Petrovski explains that when Hino did its research to introduce autonomous emergency braking, it was aware that the Australian government was pushing hard for it to be fitted to trucks.
“It’s already mandated in Europe, but in Australia, one of the most common accidents where there are fatalities, are truck to single passenger accidents where a passenger car may be waiting to turn right on a country road, single lane, and for whatever reason a truck doesn’t see them, and runs into the back of them.
“They’re the type of accidents where AEB and PCS are going to come into play and really make a difference to that road toll.”
Driver enticements
Bill Gillespie believes that the extra technology in the new truck, as well as its drivability, especially with the Allison auto, could entice new blood into Australia’s truck driving ranks and encourage others to switch companies.
“If there’s a driver shortage, which there is, and you’ve only got your labour to sell as a driver and you can drive this truck, or you can drive some 20-year-old shit box, basically I know what you’ll be driving. You’ll go to drive for people who have modern equipment. Why wouldn’t you?
“And the legal situation is that, if you can buy and drive this truck versus others, and you choose not to do that and put your drivers in trucks of lesser safety, in our view, you potentially open yourself up to some risk,” Gillespie adds.
“I think, from our point of view, we specified the new 500 series around technology, and we think Australians are adopters of technology. And I think they’ll like that truck.

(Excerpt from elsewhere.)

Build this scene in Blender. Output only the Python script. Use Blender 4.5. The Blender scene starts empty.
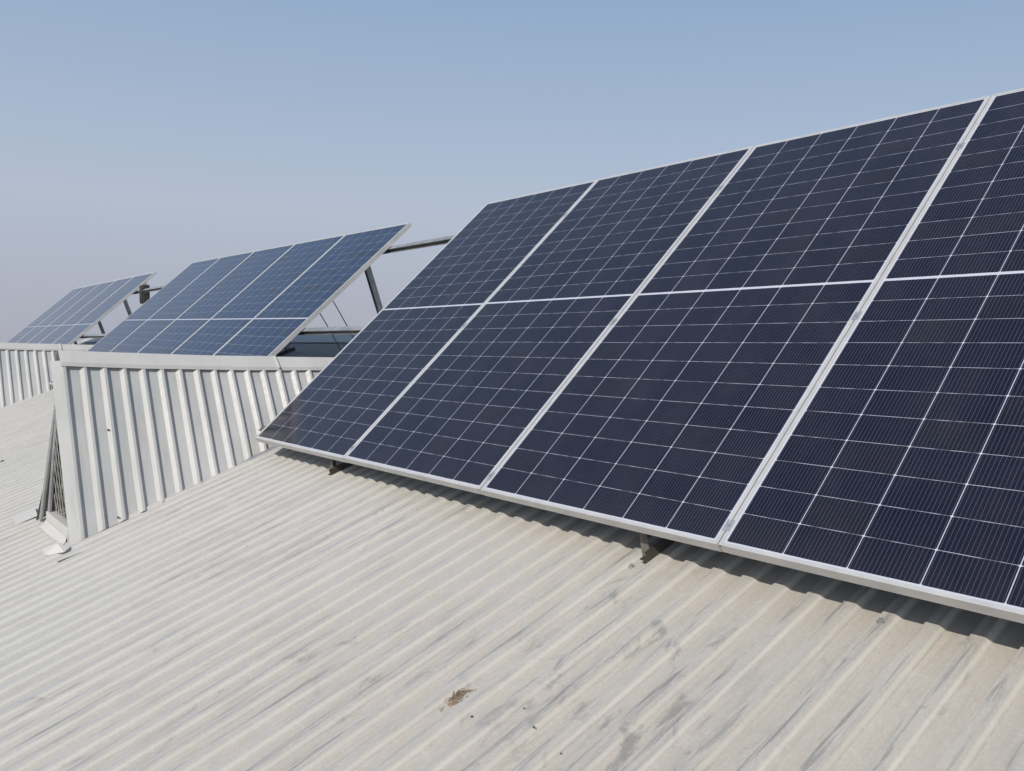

“It will appeal to the owner-driver who wants to have a couple of trucks to drive that are safe, and the big corporate fleets which have to look after a lot of different drivers and they want very safe operating conditions for their drivers.
“Then of course, the engine having Euro 6 equivalent emissions should appeal to the big fleets and the medium-size fleets as well.”
Gillespie sees the new truck being a hit in the tilt tray market, and for local councils and government but, more importantly, distribution work, especially with the FD model.
“The FD is much more of a truck. That six pallet to eight pallet work, that’s the bread and butter of distribution work in Australia and with full automatic, we think they’ll be very popular.”
IN addition, he believes the new 500 Series Standard Cab range will go a long way to shortening the gap between Hino and perennial pacesetter Isuzu.
“I think there’d be 10 different reasons why, in our view, the gap between ourselves and Isuzu is so large.
“Some of it is just historical; they’ve had a very strong product range for a very long time and they’ve been very strong with the major fleets and some of the big government departments.
“And in some of those areas, if they have one brand of truck, they tend to stay with the same brand of truck.
“In our view, we’re better than our current sales, but the point is you’ve still got to do it.”
Whether the new 500 Series Standard Cab range can be the “mind changer” Hino believes it is, that remains to be seen. But it’s certainly packing the goods to make that happen.